I went online and googled “dream interpretation,” which came up with a variety of dream websites, most of which looked illegitimate because they were geocities pages. I randomly chose and looked up “tattoo,” in attempt to find the meaning of this horizontal stripe dream. The website indicated that tattoos normally indicate a fear of making a permanent decision, or confusion about a time of change in one’s life. “Oh my gosh, this is me!” I yelled to my roommate. My fears about taking out all of this money to pay for med school are manifesting themselves in my dreams!”

“Sarah, don’t be stupid. Those things are like horoscopes. They’re vague enough that you can take any aspect of your life and relate it to any of those symbols.” Fair point. Also, the website had typos, so it couldn’t have been that accurate. I needed a dream guide with a real author who had actual credentials.

While in a used bookstore two weeks ago, I picked up a copy of 10,000 Dreams Interpreted: A Dictionary of Dreams and Freud’s The Interpretation of Dreams. I was determined to get to the bottom of this stuff.

Over spring break, I spent a bit of time reading through these books. They’re total crap. First of all, the dream dictionary seems to lack a lot of common symbols, but then has explanations for things like “crying” and “disaster.” Maybe I’m just being dense, but I would think that any nightmare could fit under the category of disaster and probably includes some crying.

I looked up “tattoo.” According to Gustavus Hindman Miller, “To see your body appearing tattooed, foretells that some difficulty will cause you to make a long and tedious absence from your home.” What?

The book didn’t have “dystopia,” but since I die a lot, I looked up “death.” “Dreams relating to death or dying,” Mr. Miller writes, “are misleading and very confusing to the novice in dream lore when he attempts to interpret them.” Clue #1 that this guy has no clue what he’s talking about. No wonder this piece of crap ended up in a used bookstore. He follows that sentence up with three paragraphs of words put together to form grammatically correct sentences that mean absolutely nothing. See Dead. I went to “Dead” on the previous page. “To dream of seeing the dead, living and happy, signifies that you are letting wrong influences into your life, which will bring material loss if not corrected by the assumption of your own will power.” What?

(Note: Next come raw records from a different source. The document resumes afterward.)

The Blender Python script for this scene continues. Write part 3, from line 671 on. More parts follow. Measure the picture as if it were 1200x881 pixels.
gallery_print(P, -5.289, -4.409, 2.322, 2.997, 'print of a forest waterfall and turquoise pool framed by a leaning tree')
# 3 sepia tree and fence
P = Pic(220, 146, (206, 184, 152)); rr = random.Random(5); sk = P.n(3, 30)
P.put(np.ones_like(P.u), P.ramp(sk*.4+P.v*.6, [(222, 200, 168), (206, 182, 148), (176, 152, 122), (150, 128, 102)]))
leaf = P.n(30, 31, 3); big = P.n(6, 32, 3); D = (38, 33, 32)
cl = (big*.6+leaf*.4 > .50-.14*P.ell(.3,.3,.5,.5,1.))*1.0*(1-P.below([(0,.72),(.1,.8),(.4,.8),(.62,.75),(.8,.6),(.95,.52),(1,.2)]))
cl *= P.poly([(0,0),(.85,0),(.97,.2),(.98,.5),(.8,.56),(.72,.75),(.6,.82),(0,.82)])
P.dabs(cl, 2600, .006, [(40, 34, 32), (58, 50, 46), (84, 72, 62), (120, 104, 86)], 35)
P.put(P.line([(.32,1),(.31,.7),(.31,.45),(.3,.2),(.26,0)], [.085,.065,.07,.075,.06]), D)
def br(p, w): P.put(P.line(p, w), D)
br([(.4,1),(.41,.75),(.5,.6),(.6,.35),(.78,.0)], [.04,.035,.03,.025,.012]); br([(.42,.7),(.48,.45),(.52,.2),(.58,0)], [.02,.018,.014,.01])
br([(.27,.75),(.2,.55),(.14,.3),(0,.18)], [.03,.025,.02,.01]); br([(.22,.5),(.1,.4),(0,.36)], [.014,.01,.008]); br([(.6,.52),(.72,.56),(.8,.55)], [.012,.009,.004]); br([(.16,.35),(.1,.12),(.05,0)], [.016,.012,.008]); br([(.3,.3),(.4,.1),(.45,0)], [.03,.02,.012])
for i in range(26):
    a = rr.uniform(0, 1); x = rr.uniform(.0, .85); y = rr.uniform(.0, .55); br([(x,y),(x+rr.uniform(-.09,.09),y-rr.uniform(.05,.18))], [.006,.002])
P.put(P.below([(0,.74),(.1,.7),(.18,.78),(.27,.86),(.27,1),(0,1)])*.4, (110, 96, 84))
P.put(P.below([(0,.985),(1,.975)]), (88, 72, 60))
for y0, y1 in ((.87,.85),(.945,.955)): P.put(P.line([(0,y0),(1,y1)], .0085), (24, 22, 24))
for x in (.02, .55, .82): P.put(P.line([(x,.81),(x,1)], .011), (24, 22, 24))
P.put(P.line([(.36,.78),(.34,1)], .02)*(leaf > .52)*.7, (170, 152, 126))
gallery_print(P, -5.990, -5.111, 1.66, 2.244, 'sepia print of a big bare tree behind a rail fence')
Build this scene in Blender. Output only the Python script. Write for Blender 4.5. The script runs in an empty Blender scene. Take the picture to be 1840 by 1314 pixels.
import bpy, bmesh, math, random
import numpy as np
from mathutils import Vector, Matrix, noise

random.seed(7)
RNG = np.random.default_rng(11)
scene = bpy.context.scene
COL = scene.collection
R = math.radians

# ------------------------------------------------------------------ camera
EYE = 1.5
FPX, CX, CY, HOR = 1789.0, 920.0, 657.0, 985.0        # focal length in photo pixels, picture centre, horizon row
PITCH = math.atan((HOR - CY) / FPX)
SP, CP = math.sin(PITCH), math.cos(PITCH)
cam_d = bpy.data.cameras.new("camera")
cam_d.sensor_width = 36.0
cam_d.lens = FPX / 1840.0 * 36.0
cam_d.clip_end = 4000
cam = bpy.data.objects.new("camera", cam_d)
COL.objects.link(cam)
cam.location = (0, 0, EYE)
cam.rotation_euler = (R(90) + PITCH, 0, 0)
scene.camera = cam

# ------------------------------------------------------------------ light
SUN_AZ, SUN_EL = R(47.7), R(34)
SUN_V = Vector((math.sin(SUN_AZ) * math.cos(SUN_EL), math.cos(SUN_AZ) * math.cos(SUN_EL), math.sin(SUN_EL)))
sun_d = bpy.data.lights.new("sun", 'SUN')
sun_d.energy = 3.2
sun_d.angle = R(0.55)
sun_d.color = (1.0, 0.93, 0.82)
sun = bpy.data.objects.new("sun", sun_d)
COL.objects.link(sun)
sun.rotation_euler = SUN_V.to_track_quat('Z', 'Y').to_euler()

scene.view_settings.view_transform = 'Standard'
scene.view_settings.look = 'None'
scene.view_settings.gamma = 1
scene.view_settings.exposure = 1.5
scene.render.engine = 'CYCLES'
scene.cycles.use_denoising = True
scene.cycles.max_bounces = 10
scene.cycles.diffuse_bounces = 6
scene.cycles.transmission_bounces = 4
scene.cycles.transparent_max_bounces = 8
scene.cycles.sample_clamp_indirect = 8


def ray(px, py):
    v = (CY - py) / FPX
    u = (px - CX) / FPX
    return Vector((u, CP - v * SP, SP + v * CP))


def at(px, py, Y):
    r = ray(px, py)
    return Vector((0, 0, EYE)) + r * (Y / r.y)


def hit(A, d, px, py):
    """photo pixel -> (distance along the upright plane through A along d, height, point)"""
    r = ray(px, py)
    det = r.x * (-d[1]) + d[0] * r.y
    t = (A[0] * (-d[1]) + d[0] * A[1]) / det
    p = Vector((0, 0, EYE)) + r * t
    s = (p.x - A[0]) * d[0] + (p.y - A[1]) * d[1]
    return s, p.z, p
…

Freud was no help either. I looked up a couple of my dreams in his poorly-organized opus and apparently I’m suffering from a possible “masochistic trait in my character.” Duh. I go to MIT. But kudos to him for correctly predicting my personality.

After fifteen years of crazy dreams and absolutely no success in discerning their meaning, I think I’m going to go with the perfectly eloquent Havelock Ellis said in 1911. While dream-symbolism is useful for neurotic people, it has no meaning for normal ones.

Maybe I’m a bit crazy, but I think that I’m going to trust that these dreams are the product of a free-thinking, creative mind, and nothing more.

So I’ll go to bed tonight and dream big. And I’ll wake up in the morning, refreshed and relieved that I get to live in the real world.